Thursday, December 31, 2009

Hope abides

At the end of an awful decade, one so marred by the dismal, disgraceful, and destructive Bush presidency that its stain will not be removed in our lifetime, we entered into 2009 with a spirit of hope. Americans had just elected an African American to the Presidency -- a bold departure from our past that was broader even than the gulf between the previous President's incoherent faux-cowboy belligerence and the soaring rhetoric and highmindedness of Barack Obama. Though we entered upon this last year of the decade of naught with two failed wars still in progress, with a rapidly collapsing economic system, and with the mountain of debt left by the GOP Congress and Mr Bush, nonetheless some of us also felt a deep and reassuring hopefulness -- a sense that we were finally heading in the right direction, that our highest aspirations might finally begin to be met. With such hope and such aspirations came expectations that have not been met.

This last year has been disappointing. We are more deeply engaged in Iraq and Afghanistan than I had hoped. The health care reform bills have fallen short of my expectations. The economic program has been too timid -- too much of a trickle-down Republican model, and too little has been done to help the unemployed and those in real difficulty in these hard times. Watching the Democrats in Congress take their lead from blue dogs, "moderate" Republicans, and Joe Lieberman, has been profoundly disheartening.

Yet, even on the darkest days, hope abides. It is a hope that I cannot explain or defend, but at its center is the belief that a nation that could elect Barack Obama is a nation that can come to understand the righteousness and wisdom of the progressive agenda, and to support that agenda so that Congress and this President can bring its benefits to our children and the generations of Americans who will inherit the America we leave behind when we go.

Wishing you all a happy new year. May all your highest aspirations be realized in the year to come.

Neil

Thursday, December 24, 2009

Progress: The Best Gift

Progress is slow, and has many enemies.

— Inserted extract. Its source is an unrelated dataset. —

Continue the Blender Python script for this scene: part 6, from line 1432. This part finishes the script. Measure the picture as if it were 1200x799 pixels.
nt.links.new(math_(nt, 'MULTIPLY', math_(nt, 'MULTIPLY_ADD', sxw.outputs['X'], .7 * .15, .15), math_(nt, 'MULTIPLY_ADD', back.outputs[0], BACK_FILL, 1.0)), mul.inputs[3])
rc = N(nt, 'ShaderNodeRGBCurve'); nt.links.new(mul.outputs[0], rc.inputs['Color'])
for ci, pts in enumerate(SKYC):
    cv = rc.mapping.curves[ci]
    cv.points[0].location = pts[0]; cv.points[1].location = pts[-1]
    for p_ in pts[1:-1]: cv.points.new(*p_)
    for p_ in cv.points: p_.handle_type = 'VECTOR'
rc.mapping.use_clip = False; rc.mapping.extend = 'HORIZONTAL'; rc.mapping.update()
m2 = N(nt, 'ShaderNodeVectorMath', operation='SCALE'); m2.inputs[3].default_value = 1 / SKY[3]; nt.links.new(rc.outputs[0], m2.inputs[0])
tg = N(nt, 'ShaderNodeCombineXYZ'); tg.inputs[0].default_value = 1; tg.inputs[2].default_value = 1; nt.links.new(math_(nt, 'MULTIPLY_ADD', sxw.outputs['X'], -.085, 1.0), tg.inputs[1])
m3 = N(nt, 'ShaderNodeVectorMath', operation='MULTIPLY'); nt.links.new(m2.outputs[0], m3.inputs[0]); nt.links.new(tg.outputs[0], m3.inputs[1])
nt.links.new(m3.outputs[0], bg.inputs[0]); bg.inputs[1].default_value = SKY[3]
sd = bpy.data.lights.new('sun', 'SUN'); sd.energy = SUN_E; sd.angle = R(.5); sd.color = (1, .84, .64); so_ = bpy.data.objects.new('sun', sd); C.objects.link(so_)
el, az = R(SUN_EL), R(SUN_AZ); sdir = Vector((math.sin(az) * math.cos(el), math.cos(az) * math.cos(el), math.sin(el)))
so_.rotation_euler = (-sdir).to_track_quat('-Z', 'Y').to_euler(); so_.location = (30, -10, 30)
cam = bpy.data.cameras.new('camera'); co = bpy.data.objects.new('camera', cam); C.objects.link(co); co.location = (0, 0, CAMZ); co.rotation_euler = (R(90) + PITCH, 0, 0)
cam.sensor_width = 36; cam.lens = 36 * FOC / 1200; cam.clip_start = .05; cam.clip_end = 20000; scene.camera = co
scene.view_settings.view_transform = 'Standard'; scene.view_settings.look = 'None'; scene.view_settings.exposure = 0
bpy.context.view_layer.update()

They fear the cost; they see only the sacrifice and worry that something important is being overlooked. And so they wait and suffer for the waiting: the poor, the uninsured, the unemployed, the huddled masses yearning to breathe free. The dream that is America - a dream of equality and human dignity expressed in the words of our Declaration of Independence but has taken two centuries and more to even approach realization. How far we still are from realizing that dream for all of us, for the least of us.

And yet, there are days when you can feel the progress, and sense the dream in motion, like a moving river or the shifting plates of the Earth herself. It may be naive, but I believe in progress. I believe in that dream. This is the Christmas spirit flickering brightly in the heart of a nation born to be a light unto the world.

Merry Christmas to all of you.

Tuesday, December 22, 2009

KMSR RIP


A good friend sends sad news. The Boy Scout Council that received a generous gift of land in the 60's for the purpose of camping and outdoor activities, has decided to close the camp and sell the land. More about this later; I have no time now to do more than provide the link to this appalling and deeply shameful act.

Conservation is a fundamental value in Scouting, and what this news amounts to is a gross failure of stewardship -- a disgraceful failure to conserve the benefits of a generous gift so that it might be enjoyed for the ages. In just 40 years, the incompetents in charge of the Council have managed to screw it up so badly that the lands we loved are now on the auction block. They can claim to be doing this as a service to the boys, and in making such a claim they confess their own culpable dishonesty and reckless destructiveness.

When the camp is no more, and the lands have been put to other uses, who will know the true cost? Those of us who slept soundly on summer nights under canvas tents beneath familiar Hemlock trees, and who tread the trails from one end of the camp to the other a thousand times, will have our memories. Little did we know how lucky we were, nor appreciate how vulnerable such things are in a world where even Scouters fail to conserve.